Just 15 days after being ranked No. 2 in the country, Penn State is looking for a football coach.
On Sunday, the school fired James Franklin after the Nittany Lions lost a third straight game. This week’s home loss to Northwestern came on the heels of a Oct. 4 loss to previously winless UCLA. This rut started with a double-OT loss to Oregon in a top-10 showdown. And that was that.
Despite Franklin’s 104-45 record in 12 seasons and a victory in last year’s College Football Playoff, Franklin was sent packing with a hefty $49 million buyout. He was long criticized for not winning big games (‘Big Game James’), and when he started losing the games you’re supposed to win by 20, it was over.
ESPN’s bombastic college football analyst Paul Finebaum agreed it was time.

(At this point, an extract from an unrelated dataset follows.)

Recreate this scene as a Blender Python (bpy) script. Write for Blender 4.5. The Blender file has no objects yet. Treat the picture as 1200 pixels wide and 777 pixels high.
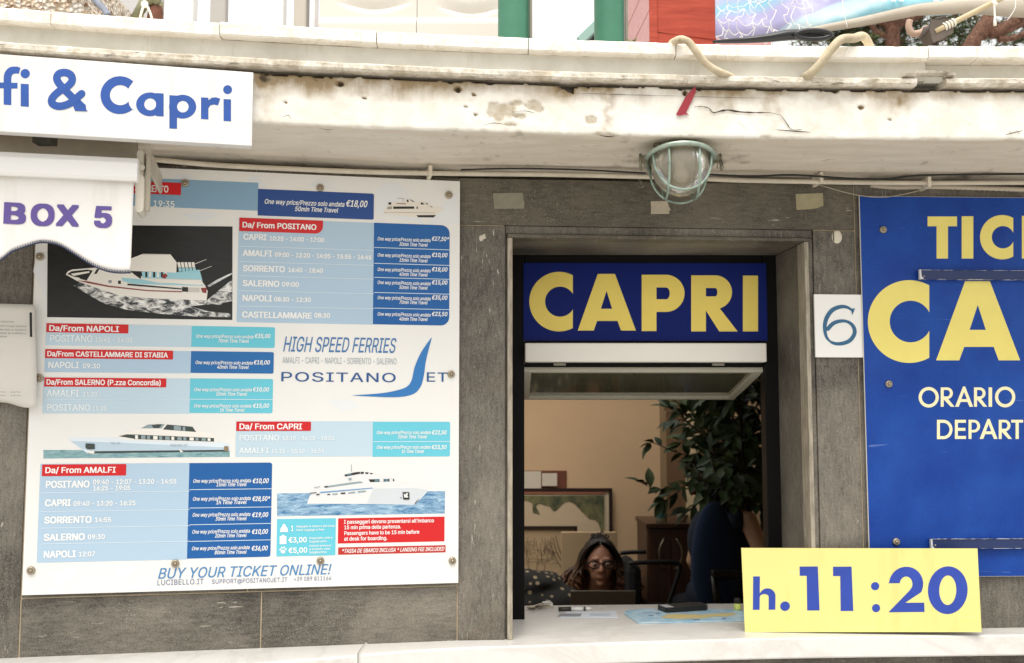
import bpy, math, random
import numpy as np
from mathutils import Vector, Matrix, noise as mnoise
from mathutils.geometry import tessellate_polygon, delaunay_2d_cdt
random.seed(7)
SC = bpy.context.scene
COL = SC.collection
# ------------------------------------------------------------------ camera
E = 1.72                       # eye height
F = 1270.0                     # focal length, in pixels of a 1200 px wide picture
PITCH = math.atan(111.5 / F)
cam = bpy.data.cameras.new('camera'); cam.sensor_width = 36; cam.lens = F / 1200 * 36
cam.clip_start = 0.05; cam.clip_end = 2000
cam.dof.use_dof = True; cam.dof.focus_distance = 2.42; cam.dof.aperture_fstop = 7.0
co = bpy.data.objects.new('camera', cam); co.location = (0, 0, E)
co.rotation_euler = (math.pi / 2 + PITCH, 0, 0); COL.objects.link(co); SC.camera = co
# ------------------------------------------------------------------ overcast daylight
SUN_EL, SUN_AZ = math.radians(66), math.radians(190)      # azimuth clockwise from +Y (the wall's back)
w = bpy.data.worlds.new('World'); SC.world = w; w.use_nodes = True
nt = w.node_tree; bg = nt.nodes['Background']; bg.inputs['Strength'].default_value = 0.15
sky = nt.nodes.new('ShaderNodeTexSky'); sky.sky_type = 'NISHITA'; sky.sun_disc = False
sky.sun_elevation = SUN_EL; sky.sun_rotation = SUN_AZ; sky.dust_density = 4; sky.air_density = 1.0; sky.ozone_density = 1
mx = nt.nodes.new('ShaderNodeMix'); mx.data_type = 'RGBA'
tint = nt.nodes.new('ShaderNodeMix'); tint.data_type = 'RGBA'; tint.blend_type = 'MULTIPLY'; tint.inputs[0].default_value = 1
mx.inputs[0].default_value = 0.88                          # a grey cloud deck over the blue
nt.links.new(sky.outputs[0], mx.inputs[6]); geo = nt.nodes.new('ShaderNodeTexCoord'); sep = nt.nodes.new('ShaderNodeSeparateXYZ'); nt.links.new(geo.outputs['Generated'], sep.inputs[0])
cl = nt.nodes.new('ShaderNodeFloatCurve'); nt.links.new(sep.outputs['Z'], cl.inputs['Value'])      # overcast: dim haze low down, brighter overhead
cv = cl.mapping.curves[0]; cv.points[0].location = (0, .24); cv.points[1].location = (1, 1.0)
for a, b in ((.16, .48), (.30, .72), (.5, .84)): cv.points.new(a, b)
cl.mapping.update(); cm = nt.nodes.new('ShaderNodeMath'); cm.operation = 'MULTIPLY'; nt.links.new(cl.outputs[0], cm.inputs[0]); cm.inputs[1].default_value = 6.0; cl = cm
nt.links.new(cl.outputs[0], mx.inputs[7])
nt.links.new(mx.outputs[2], tint.inputs[6]); tint.inputs[7].default_value = (1.0, 0.985, 0.95, 1)
nt.links.new(tint.outputs[2], bg.inputs[0])
sun = bpy.data.lights.new('sun', 'SUN'); sun.energy = 1.5; sun.angle = math.radians(38); sun.color = (1, .965, .91)
so = bpy.data.objects.new('sun', sun); COL.objects.link(so)
sd = Vector((math.sin(SUN_AZ) * math.cos(SUN_EL), math.cos(SUN_AZ) * math.cos(SUN_EL), math.sin(SUN_EL)))
so.rotation_euler = (-sd).to_track_quat('-Z', 'Y').to_euler()
so.location = (0, -3, 8)
vs = SC.view_settings; SC.display_settings.display_device = 'sRGB'
vs.view_transform = 'Standard'; vs.look = 'None'; vs.gamma = 1; vs.use_curve_mapping = False; vs.exposure = 1.0
SC.cycles.use_denoising = True
SC.cycles.max_bounces = 8
# ------------------------------------------------------------------ geometry helpers
CP, SP = math.cos(PITCH), math.sin(PITCH)
def ray(x, y):
    a = (x - 600) / F; b = (388.5 - y) / F
    return Vector((a, CP - b * SP, SP + b * CP))
EYE = Vector((0, 0, E)); ZUP = Vector((0, 0, 1))
def atY(x, y, Y):
    r = ray(x, y); return EYE + r * (Y / r.y)
def atZ(x, y, z):
    r = ray(x, y); return EYE + r * ((z - E) / r.z)
class Fr:
    """a flat frame: origin O, U along it, V up it, N out of it (towards the street)"""
    def __init__(s, O, U, V=None):
        s.O = Vector(O); s.U = Vector(U).normalized(); s.V = Vector(V or ZUP).normalized(); s.N = s.U.cross(s.V).normalized()
    def P(s, u, v, d=0): return s.O + s.U * u + s.V * v + s.N * d
    def uv(s, x, y, d=0):
        r = ray(x, y); o = s.O + s.N * d
        p = EYE + r * ((o - EYE).dot(s.N) / r.dot(s.N)) - s.O
        return (p.dot(s.U), p.dot(s.V))
    def u(s, x, y=450, d=0): return s.uv(x, y, d)[0]
    def v(s, x, y, d=0): return s.uv(x, y, d)[1]
    def W(s, x, y, d=0):
        a = s.uv(x, y, d); return s.P(a[0], a[1], d)
    def off(s, d): return Fr(s.O + s.N * d, s.U, s.V)
def fill2d(loops, nonzero=False):
    """triangles of an outline that may cross itself: (points, triangles)"""
    vs = [Vector(q[:2]) for l in loops for q in l]; es = []; k = 0
    for l in loops: es += [(k + i, k + (i + 1) % len(l)) for i in range(len(l))]; k += len(l)
    span = max(max(q.x for q in vs) - min(q.x for q in vs), max(q.y for q in vs) - min(q.y for q in vs))
    sc = 1000.0 / max(span, 1e-9); o = vs[0].copy(); vs2 = [(q - o) * sc for q in vs]
    V, _, T, *_r = delaunay_2d_cdt(vs2, es, [], 0, 1e-4)
    LL = [[(Vector(q[:2]) - o) * sc for q in l] for l in loops]; out = []
    for t in T:
        c = (V[t[0]] + V[t[1]] + V[t[2]]) / 3; wn = 0
        for l in LL:
            for i in range(len(l)):
                a, b = l[i - 1], l[i]
                if (a.y > c.y) != (b.y > c.y):
                    x = a.x + (c.y - a.y) * (b.x - a.x) / (b.y - a.y)
                    if x > c.x: wn += 1 if b.y > a.y else -1
        if (wn != 0 if nonzero else wn % 2): out.append(tuple(t))
    return [(q.x / sc + o.x, q.y / sc + o.y) for q in V], out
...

‘It was the correct decision, but that doesn’t make it any less stupefying,’ Finebaum said on Monday’s ‘Get Up’. ‘… It’s still hard to wrap your arms around this fall from grace. I have never seen anything like this in nearly 50 years of covering college football. But he had nowhere to go. Losing to Oregon just proved that he can’t win big games, but we knew that going in. But these last two have been some of the worst coaching I have ever seen.
‘There was no faith in him. I talked to several people that were at the game Saturday and there were Penn State fans literally wearing bags over their heads. It’s one of the proudest programs in college football, so it was absolutely the right call, and there should be no turning back on that call at all.”
Names with Pennsylvania ties like Indiana’s Curt Cignetti and Nebraska’s Matt Rhule have been mentioned as possible replacements, though it won’t be easy (or inexpensive) to pry them away.
‘It’s been devalued, but that doesn’t mean it can’t be back because Penn State has one of the top 5 or 10 traditions in college football,’ Finebaum said. ‘So it’s capable.’